## Dataset content
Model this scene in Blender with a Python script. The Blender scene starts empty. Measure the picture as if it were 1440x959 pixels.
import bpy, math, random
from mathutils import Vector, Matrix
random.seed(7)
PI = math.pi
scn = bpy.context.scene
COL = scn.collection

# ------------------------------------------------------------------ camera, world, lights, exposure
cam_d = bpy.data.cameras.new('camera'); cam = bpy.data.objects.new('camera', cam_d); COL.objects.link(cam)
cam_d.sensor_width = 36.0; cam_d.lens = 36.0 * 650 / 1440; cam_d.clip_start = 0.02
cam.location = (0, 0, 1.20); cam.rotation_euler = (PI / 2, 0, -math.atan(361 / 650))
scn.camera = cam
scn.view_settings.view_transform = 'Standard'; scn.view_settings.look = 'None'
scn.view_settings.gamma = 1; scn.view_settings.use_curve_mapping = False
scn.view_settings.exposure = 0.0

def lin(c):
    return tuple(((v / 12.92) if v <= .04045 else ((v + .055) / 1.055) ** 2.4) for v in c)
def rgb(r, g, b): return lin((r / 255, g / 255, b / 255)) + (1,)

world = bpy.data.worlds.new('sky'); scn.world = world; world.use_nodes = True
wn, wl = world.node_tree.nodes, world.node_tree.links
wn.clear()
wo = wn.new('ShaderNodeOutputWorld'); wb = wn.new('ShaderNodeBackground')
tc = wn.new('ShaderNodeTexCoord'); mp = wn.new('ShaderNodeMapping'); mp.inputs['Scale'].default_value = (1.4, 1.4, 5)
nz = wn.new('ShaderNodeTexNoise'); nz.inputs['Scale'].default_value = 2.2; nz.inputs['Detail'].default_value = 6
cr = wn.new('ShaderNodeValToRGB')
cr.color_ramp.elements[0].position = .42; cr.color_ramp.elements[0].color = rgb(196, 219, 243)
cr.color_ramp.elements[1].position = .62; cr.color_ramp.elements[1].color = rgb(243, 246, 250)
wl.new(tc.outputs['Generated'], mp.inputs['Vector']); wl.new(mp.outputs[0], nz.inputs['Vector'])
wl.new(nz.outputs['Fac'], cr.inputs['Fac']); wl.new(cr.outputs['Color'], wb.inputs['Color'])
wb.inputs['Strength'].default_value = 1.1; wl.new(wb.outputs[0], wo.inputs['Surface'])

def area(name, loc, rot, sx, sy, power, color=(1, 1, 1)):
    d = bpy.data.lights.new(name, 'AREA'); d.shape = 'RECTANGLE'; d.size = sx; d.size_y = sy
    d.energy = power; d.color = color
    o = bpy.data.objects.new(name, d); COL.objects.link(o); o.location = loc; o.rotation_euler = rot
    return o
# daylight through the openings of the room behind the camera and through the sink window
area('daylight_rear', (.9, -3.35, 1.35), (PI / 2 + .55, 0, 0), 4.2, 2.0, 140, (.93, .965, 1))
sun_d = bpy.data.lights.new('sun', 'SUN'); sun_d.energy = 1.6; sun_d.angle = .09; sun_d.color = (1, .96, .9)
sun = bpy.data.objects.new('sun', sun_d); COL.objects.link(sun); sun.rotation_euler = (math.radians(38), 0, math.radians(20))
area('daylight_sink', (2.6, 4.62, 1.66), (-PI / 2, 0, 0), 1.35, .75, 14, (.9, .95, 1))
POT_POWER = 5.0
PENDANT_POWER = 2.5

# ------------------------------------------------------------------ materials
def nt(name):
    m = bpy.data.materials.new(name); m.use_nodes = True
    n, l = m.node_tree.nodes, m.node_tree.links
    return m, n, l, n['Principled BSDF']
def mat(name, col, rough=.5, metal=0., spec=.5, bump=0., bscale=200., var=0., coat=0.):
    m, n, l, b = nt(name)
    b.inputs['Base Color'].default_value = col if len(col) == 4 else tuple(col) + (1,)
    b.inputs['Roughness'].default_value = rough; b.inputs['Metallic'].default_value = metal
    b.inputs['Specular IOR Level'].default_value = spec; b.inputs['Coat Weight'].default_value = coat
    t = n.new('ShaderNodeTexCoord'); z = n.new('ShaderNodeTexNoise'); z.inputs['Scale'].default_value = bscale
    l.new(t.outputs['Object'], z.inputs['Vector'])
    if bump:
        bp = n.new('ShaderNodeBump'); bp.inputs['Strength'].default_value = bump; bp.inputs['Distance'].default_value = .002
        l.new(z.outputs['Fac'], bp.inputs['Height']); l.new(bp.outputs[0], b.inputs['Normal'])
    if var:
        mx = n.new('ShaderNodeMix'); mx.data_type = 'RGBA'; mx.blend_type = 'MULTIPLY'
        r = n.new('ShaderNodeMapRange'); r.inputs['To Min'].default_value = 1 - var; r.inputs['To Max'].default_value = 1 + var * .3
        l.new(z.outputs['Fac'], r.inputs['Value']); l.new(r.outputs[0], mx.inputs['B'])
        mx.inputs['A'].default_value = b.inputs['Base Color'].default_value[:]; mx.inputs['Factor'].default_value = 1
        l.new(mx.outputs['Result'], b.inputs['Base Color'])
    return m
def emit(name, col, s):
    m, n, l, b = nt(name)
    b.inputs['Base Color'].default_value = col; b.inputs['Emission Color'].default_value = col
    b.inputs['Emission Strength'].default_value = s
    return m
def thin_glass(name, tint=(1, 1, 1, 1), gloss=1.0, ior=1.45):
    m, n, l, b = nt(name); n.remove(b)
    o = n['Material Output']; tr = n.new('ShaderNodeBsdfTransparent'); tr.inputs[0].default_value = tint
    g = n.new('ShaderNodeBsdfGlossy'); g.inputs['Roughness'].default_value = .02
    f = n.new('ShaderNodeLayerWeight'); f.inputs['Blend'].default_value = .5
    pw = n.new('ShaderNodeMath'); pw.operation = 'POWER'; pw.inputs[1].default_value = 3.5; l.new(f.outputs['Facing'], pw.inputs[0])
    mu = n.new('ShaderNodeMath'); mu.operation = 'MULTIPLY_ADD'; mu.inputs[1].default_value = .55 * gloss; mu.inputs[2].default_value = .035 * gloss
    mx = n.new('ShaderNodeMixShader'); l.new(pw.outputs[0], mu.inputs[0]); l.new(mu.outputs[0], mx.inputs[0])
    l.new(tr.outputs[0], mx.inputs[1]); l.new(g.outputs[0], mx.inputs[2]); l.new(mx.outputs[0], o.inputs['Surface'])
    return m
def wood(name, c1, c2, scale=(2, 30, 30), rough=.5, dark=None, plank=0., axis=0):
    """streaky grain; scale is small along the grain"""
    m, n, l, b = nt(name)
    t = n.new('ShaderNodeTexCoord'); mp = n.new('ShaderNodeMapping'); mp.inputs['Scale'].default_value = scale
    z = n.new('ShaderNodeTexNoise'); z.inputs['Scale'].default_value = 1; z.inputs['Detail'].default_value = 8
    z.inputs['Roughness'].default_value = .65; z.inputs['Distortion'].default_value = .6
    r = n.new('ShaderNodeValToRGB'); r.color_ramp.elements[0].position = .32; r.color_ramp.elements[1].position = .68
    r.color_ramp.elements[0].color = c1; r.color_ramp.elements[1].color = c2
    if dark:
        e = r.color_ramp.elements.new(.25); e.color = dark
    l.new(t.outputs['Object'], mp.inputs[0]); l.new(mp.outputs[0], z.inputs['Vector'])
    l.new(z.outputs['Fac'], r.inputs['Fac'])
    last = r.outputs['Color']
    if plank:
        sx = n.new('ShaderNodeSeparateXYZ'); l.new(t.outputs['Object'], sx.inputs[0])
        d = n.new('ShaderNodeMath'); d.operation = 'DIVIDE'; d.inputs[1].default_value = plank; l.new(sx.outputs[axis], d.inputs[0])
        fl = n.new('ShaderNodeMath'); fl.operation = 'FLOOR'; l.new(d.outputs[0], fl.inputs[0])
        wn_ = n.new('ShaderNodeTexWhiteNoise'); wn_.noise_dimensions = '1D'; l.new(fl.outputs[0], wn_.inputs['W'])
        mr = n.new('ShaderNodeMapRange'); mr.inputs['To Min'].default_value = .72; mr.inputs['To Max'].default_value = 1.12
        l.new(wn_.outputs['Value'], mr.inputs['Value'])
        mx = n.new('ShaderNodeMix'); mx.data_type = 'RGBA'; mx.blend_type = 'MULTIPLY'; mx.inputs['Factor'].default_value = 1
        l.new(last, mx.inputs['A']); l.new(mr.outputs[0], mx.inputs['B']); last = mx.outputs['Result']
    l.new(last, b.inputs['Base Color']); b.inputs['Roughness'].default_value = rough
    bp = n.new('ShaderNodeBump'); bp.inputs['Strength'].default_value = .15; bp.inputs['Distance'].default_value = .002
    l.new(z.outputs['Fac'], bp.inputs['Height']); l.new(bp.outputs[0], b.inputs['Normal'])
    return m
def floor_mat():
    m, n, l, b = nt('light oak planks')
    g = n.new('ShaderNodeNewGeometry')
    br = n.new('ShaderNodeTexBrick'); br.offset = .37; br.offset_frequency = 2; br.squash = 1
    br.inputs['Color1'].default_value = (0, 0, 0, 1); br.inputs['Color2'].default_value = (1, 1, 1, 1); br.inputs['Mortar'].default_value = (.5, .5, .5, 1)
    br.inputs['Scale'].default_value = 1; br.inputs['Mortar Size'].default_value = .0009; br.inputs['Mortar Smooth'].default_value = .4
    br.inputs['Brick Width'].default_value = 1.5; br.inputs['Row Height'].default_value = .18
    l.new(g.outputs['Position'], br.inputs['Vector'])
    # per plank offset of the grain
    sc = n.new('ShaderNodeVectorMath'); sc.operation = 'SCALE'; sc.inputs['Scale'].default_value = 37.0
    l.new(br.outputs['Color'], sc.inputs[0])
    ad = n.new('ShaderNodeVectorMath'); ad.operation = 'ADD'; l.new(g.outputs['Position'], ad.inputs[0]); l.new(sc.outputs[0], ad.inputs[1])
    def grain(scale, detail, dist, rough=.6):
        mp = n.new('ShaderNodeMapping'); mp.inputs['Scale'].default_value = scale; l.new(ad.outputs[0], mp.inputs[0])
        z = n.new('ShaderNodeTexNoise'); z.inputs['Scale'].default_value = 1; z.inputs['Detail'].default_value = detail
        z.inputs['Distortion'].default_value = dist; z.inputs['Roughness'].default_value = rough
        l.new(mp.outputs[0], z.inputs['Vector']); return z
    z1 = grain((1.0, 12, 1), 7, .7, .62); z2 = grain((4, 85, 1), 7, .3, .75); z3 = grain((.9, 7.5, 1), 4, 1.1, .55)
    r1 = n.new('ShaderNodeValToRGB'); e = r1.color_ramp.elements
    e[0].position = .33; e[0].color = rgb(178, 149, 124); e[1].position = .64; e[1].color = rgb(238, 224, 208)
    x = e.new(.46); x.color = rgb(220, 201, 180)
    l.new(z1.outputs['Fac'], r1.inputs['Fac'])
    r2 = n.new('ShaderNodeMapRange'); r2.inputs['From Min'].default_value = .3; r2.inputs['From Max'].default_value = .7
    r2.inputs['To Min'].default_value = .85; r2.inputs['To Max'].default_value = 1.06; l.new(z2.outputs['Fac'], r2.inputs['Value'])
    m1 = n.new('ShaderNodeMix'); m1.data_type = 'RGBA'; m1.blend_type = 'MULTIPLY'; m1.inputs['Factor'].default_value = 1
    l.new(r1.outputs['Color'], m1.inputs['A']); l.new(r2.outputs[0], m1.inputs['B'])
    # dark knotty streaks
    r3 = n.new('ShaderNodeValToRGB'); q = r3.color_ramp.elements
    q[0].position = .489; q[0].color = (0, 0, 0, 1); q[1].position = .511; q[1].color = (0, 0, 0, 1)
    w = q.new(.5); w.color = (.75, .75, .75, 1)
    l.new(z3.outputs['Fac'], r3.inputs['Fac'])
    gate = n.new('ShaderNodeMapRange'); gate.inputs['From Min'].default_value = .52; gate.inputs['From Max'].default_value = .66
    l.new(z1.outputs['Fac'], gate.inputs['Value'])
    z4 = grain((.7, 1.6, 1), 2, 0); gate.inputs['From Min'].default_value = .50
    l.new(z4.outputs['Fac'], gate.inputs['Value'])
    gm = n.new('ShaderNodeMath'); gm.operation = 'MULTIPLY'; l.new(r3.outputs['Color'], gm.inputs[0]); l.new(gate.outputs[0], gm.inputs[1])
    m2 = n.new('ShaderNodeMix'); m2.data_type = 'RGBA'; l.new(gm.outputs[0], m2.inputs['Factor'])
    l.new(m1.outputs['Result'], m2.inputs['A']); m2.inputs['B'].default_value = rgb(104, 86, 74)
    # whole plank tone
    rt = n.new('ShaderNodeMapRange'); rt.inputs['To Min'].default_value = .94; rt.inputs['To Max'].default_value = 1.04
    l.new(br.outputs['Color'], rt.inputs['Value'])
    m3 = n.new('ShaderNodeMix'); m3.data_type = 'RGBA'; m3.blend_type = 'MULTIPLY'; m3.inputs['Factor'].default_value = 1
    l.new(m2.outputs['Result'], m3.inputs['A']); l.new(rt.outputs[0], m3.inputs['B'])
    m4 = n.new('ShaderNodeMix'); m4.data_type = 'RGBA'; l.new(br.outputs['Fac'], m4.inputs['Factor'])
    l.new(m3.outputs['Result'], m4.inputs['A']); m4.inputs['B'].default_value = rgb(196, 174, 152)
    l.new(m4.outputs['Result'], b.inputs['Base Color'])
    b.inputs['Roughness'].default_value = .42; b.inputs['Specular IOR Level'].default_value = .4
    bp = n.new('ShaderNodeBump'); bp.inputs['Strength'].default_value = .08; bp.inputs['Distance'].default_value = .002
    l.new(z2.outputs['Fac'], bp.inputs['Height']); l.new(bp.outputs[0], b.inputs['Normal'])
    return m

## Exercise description
Extract the lines above, from the first one through the one containing "COL = scn.collection", and return only those, unchanged.

## Written solution
Model this scene in Blender with a Python script. The Blender scene starts empty. Measure the picture as if it were 1440x959 pixels.
import bpy, math, random
from mathutils import Vector, Matrix
random.seed(7)
PI = math.pi
scn = bpy.context.scene
COL = scn.collection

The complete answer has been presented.